* _Task instructions_
Restate the opening lines of the material below word for word, stopping after the line that contains "col = sc.collection".

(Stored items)
[Begin]

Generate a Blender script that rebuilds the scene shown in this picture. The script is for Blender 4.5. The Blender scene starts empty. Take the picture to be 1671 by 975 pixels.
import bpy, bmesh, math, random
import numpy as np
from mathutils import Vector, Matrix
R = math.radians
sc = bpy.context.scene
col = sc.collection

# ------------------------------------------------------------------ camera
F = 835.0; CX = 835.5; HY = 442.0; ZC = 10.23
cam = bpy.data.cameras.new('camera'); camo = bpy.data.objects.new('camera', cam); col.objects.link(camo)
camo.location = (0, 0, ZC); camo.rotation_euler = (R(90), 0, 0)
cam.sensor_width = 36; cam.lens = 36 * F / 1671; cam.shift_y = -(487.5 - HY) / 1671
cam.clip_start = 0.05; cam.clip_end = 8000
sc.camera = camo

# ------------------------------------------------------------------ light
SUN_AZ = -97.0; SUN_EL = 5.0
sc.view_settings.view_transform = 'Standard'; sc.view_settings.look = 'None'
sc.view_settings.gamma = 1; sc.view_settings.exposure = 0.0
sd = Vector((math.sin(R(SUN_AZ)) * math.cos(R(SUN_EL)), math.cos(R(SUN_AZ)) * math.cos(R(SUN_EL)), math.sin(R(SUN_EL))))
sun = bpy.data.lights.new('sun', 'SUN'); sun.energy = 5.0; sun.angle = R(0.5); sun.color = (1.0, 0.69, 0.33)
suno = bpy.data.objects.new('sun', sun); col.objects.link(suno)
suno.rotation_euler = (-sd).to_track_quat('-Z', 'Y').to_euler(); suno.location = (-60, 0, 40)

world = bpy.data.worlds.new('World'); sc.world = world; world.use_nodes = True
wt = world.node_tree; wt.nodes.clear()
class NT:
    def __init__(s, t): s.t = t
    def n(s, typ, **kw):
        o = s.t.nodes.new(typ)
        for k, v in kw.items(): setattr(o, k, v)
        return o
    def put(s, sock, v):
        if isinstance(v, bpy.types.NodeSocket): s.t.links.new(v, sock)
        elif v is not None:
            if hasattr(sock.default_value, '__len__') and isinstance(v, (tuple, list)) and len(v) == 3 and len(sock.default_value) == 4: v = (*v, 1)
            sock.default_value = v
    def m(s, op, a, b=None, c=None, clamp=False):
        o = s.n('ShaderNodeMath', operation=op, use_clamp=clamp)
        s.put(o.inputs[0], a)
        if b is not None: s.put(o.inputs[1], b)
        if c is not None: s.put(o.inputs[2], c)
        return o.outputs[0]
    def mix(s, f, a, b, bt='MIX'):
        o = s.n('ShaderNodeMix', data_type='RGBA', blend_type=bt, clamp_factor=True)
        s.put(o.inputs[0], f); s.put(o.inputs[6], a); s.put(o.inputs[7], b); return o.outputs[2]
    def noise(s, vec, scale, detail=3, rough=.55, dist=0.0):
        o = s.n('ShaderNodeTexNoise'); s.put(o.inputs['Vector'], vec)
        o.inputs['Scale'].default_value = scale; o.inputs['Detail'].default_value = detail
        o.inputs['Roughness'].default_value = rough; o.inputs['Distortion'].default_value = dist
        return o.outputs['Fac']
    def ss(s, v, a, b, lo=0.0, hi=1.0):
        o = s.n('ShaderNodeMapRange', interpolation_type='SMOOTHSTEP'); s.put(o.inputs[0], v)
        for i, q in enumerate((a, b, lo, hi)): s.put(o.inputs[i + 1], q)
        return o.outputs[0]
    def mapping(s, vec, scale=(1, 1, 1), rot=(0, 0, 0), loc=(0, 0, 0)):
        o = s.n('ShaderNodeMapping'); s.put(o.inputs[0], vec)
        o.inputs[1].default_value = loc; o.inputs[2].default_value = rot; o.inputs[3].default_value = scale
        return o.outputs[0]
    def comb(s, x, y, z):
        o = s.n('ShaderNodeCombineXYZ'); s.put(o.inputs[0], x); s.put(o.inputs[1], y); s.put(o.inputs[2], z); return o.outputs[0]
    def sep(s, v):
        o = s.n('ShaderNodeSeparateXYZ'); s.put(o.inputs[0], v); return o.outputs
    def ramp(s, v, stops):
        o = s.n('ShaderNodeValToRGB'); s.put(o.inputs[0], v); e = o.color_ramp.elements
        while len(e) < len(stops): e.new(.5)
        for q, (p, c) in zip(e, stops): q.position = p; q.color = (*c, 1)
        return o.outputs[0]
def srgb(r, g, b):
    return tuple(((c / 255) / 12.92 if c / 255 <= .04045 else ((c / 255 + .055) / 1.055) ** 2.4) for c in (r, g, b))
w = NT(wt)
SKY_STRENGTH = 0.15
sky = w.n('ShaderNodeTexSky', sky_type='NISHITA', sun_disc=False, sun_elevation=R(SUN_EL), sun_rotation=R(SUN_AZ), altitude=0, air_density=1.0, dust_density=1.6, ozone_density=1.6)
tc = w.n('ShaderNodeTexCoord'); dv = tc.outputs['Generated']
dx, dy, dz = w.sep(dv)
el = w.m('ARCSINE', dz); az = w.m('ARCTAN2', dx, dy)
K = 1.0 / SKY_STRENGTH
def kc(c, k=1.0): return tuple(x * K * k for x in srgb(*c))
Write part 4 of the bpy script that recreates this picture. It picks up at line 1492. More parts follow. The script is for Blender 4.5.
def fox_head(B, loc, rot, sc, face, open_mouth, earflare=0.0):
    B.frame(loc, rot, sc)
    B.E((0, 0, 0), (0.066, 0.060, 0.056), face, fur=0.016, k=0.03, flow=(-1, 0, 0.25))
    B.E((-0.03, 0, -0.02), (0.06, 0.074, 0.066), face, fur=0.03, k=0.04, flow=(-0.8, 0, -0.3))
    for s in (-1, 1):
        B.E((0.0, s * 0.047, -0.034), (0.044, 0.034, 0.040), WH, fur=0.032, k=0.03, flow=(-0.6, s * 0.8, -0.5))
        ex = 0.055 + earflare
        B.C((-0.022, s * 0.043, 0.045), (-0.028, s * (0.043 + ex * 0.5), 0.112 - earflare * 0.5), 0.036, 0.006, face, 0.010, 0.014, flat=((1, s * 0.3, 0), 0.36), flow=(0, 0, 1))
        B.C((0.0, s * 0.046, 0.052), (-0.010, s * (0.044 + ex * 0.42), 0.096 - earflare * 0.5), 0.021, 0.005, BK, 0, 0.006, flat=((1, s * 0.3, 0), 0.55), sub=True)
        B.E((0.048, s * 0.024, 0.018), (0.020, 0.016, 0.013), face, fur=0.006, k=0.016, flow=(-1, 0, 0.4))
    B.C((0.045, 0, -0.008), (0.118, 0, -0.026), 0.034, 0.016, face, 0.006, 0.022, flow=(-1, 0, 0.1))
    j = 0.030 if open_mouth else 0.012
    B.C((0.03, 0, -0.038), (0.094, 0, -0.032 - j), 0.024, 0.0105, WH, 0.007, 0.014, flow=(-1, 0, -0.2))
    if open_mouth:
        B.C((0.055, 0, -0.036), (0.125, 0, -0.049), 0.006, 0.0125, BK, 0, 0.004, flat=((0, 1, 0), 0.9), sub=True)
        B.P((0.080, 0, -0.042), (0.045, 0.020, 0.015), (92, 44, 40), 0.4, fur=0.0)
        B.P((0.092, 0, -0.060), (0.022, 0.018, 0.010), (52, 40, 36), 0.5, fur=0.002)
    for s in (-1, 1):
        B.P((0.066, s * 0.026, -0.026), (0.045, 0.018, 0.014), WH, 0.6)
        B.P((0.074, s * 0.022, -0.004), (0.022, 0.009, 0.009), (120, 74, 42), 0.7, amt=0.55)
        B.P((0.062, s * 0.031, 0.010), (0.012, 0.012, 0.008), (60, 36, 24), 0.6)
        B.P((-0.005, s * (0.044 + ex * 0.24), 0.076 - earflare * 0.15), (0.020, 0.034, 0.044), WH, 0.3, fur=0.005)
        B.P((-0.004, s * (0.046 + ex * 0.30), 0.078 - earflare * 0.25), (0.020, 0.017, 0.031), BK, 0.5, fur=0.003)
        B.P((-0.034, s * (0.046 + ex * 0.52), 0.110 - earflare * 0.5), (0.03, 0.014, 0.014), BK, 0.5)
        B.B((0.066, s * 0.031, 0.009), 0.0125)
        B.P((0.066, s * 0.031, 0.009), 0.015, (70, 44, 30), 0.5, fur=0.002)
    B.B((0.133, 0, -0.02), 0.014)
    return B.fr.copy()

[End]

* _Response below_
Generate a Blender script that rebuilds the scene shown in this picture. The script is for Blender 4.5. The Blender scene starts empty. Take the picture to be 1671 by 975 pixels.
import bpy, bmesh, math, random
import numpy as np
from mathutils import Vector, Matrix
R = math.radians
sc = bpy.context.scene
col = sc.collection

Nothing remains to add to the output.